5th Gear: Lordstown Motors Missed A $570,000 Tax Payment

The company is blaming the half-million-dollar miss on an “unfortunate administrative error.” The Associated Press is quite rightly calling it “another troubling sign,” in addition to, well, everything else.

The failure of an Ohio-based electric truck startup to pay $570,000 in real estate taxes due in early March is yet another troubling sign for a company that has been barraged by bad news this year.

Lordstown Motors Corp. stock has plummeted from nearly $31 a share on Feb. 11 to just over $10 on Tuesday in the wake of a U.S. Securities and Exchange Commission inquiry and the filing of four potential class-action lawsuits by investors who claim they have been defrauded.


Spokesperson Ryan Hallet said Tuesday the non-payment, initially reported by the Tribune Chronicle in Warren, was an “unfortunate administrative error” and that the company is in the process of paying the taxes and a 10% penalty of around $57,000.

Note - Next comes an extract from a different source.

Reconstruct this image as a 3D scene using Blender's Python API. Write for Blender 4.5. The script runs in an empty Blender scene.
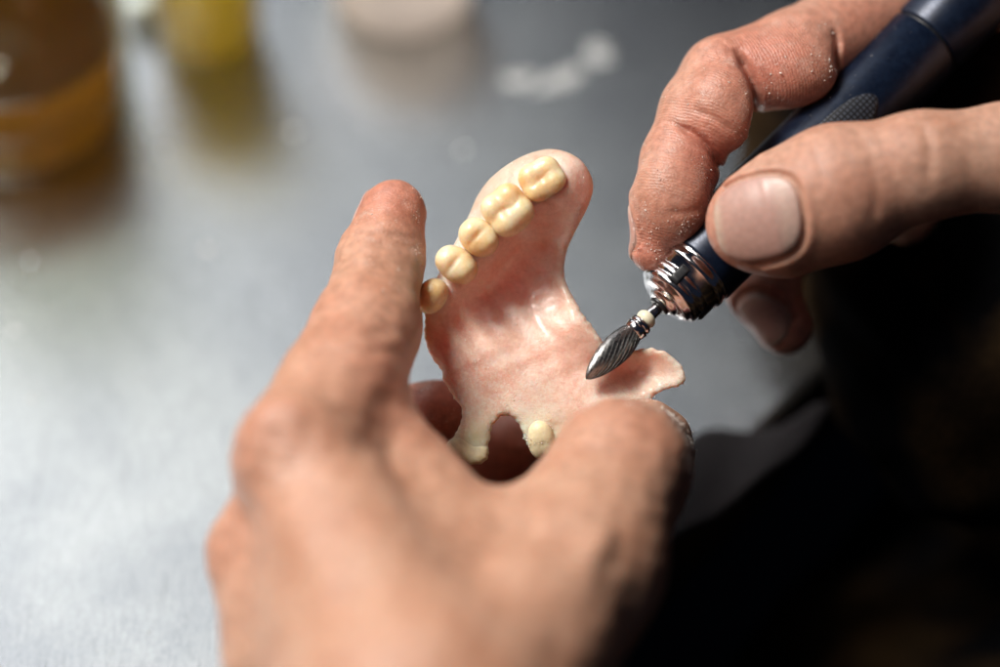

This could, in fact, be just an oversight, but randomly missing tax payments is not the kind of thing well-run companies do. Sophisticated corporate tax avoidance, on other hand, is the American way.

Reverse: RIP Oldsmobile


I remember in high school thinking that the Oldsmobile Alero was slick. Imagine that — earnestly thinking an Oldsmobile Alero is slick.

Neutral: How Are You?

I keep my car interior reasonably clean, which is to say that I throw trash out on a regular basis and also occasionally vacuum it using one of those crappy vacuums that accepts quarters at the gas station. Out of boredom and curiosity, I took it to a detailing shop for the first time yesterday and asked them to do what they do, but only on the interior. No shampoo and nothing too crazy though. Well, they did an outstanding job and the difference is night and day. I paid $40 including tip and have no idea if that is high or low and, frankly, don’t care. Best $40 I’ve spent in a while.